ESFANDIARI: I thought they would be - they would be released on bail, as it is common in Iran, you know, as in my case. But now they are indicted, it means they have been charged. But again, typically of Iran, they haven't announced what the charges are.

INSKEEP: We don't know why. We think they're suspected of some kind of espionage.

ESFANDIARI: Oh, yes, sure. That's what they believe. They believe all dual nationals at that level are involved in trying to undermine the regime. And that's what the supreme leader believes, too. And the Revolutionary Guards take their lead from what he says.

INSKEEP: Let's remember, the supreme leader of Iran, the ayatollah, who calls the biggest shots. The Revolutionary Guards are a military force that also has intelligence wings, and they're very powerful politically and economically. But there are forces in Iran, like Iran's elected president, who seems not to want this sort of thing. What do we make of this?

ESFANDIARI: My sense is that Mr. Rouhani, the president of Iran, is not going - is not and has not used any capital on trying to work on human rights issues. And he is not being involved. If he could do something, he would have stopped the arrest.

INSKEEP: You said not used any capital. Are you saying Iran's President Rouhani, who made the nuclear deal with the United States, isn't trying very hard on human rights?

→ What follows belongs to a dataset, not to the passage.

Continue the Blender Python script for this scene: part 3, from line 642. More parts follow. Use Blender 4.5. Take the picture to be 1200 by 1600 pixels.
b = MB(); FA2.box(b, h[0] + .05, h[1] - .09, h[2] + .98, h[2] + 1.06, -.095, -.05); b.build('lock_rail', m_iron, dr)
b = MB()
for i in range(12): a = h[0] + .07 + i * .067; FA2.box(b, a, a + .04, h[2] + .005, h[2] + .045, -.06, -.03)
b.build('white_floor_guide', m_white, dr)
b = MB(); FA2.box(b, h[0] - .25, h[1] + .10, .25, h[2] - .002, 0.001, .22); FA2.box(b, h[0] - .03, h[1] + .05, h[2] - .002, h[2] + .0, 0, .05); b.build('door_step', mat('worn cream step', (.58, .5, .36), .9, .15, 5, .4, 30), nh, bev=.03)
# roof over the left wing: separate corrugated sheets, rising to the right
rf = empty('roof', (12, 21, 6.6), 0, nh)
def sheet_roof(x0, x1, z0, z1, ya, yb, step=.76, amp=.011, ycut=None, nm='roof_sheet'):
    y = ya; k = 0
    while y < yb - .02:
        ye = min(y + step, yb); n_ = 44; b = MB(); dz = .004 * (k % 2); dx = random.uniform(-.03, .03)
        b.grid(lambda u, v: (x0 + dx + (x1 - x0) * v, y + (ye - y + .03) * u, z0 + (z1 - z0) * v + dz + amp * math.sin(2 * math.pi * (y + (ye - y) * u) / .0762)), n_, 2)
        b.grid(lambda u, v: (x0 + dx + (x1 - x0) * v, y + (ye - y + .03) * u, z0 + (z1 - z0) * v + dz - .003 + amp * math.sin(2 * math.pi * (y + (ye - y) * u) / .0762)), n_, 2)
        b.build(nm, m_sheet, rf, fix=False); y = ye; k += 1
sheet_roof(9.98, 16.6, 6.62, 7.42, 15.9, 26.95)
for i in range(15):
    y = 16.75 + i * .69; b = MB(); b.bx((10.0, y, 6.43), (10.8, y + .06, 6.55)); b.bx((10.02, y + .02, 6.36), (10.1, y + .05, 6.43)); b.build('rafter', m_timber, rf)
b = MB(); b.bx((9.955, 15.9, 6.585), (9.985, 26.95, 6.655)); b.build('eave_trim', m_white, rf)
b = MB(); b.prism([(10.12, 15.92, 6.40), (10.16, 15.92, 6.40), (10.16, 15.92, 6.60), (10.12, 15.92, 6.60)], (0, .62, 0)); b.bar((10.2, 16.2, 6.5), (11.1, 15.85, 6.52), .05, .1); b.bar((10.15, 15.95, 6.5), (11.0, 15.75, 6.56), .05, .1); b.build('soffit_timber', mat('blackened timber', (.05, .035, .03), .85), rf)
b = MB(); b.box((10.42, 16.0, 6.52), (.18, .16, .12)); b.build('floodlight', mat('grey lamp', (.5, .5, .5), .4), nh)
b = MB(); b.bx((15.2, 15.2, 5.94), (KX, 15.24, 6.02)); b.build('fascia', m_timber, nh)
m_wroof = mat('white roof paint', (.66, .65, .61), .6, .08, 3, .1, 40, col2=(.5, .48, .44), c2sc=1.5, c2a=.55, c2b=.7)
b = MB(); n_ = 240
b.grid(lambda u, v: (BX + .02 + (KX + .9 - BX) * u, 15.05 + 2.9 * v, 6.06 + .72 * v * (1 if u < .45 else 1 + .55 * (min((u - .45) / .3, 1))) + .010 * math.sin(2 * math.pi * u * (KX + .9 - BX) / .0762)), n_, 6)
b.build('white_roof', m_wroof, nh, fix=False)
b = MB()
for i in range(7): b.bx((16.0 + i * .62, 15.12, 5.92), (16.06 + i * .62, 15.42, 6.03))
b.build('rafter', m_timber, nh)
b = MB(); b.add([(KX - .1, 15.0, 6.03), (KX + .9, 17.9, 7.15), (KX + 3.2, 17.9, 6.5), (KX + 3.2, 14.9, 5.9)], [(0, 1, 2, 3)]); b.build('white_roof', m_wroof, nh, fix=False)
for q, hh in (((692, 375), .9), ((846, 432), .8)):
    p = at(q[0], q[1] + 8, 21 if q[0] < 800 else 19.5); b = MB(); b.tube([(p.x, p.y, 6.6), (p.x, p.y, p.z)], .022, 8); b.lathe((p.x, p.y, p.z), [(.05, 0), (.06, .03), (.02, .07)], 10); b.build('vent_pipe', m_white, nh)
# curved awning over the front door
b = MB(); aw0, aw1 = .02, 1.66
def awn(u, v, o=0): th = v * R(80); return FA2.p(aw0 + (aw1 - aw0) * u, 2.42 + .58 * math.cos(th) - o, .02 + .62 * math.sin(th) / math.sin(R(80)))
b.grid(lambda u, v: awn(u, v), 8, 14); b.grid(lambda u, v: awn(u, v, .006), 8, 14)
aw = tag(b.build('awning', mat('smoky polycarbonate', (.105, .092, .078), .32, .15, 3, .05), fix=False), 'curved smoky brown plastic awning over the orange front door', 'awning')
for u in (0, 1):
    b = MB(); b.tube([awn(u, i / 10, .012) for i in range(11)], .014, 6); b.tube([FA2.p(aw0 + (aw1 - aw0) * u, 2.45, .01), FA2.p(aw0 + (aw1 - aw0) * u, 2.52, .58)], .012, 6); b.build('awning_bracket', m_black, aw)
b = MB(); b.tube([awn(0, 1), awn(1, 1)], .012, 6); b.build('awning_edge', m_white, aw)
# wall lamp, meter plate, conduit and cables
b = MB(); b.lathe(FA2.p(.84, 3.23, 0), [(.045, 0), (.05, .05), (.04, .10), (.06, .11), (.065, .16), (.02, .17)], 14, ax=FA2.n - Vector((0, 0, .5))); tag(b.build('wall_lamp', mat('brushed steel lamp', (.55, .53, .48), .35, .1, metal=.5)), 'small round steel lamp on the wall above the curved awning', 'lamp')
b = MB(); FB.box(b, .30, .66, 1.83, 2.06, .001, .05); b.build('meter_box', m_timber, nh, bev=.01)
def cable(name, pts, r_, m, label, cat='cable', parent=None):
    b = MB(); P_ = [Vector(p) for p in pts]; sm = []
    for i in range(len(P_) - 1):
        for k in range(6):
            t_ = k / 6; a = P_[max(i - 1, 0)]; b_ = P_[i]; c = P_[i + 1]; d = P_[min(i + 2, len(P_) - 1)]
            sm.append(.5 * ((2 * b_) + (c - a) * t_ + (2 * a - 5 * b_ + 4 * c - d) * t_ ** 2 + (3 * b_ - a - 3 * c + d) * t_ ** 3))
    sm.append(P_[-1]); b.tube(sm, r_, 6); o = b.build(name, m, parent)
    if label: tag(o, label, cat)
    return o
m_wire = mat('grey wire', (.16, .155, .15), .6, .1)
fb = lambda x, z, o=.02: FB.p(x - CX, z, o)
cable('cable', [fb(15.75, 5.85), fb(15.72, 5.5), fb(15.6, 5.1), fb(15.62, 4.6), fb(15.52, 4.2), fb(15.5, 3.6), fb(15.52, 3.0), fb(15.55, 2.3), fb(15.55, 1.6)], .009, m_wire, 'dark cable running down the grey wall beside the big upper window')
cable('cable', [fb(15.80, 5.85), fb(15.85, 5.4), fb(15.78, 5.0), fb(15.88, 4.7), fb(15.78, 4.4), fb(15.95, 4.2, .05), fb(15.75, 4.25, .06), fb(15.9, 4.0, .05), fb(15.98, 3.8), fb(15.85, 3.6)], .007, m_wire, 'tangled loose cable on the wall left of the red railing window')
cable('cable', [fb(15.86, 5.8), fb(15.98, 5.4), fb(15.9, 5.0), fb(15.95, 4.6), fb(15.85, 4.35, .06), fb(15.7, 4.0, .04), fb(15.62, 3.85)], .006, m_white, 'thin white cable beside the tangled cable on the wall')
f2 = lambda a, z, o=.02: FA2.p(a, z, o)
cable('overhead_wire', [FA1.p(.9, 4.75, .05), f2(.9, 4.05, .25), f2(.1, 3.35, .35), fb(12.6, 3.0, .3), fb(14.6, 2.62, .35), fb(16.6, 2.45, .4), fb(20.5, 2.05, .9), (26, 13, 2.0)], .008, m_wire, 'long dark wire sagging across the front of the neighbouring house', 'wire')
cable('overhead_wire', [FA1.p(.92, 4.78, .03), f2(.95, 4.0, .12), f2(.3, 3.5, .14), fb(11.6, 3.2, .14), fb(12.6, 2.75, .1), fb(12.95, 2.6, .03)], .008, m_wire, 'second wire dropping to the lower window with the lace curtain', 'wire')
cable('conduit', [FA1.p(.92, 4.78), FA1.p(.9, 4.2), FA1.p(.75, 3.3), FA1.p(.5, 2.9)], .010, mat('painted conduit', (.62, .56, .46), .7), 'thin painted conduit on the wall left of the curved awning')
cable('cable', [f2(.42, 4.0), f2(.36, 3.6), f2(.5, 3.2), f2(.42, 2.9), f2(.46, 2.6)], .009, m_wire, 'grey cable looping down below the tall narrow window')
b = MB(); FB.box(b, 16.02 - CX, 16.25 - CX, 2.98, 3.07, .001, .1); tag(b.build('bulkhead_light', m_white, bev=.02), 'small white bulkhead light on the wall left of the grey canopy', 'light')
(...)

ESFANDIARI: Definitely, because he's trying very hard to improve the economic situation in the country as some kind of opening up to the West. So he's choosing - picking and choosing his battles. And at this stage, it is not worth his while to get involved in human rights issues.

INSKEEP: So Siamak Namazi - Iranian-American - out of luck.

ESFANDIARI: Hopefully not. I'm an optimist, you know? Otherwise, I wouldn't have survived the prison. But I think it will take more effort. And I think one has to bring a lot of - continue bringing a lot of pressure on the Iranian government.

INSKEEP: Haleh Esfandiari, thank you very much for coming by this morning.

ESFANDIARI: Thank you for having me.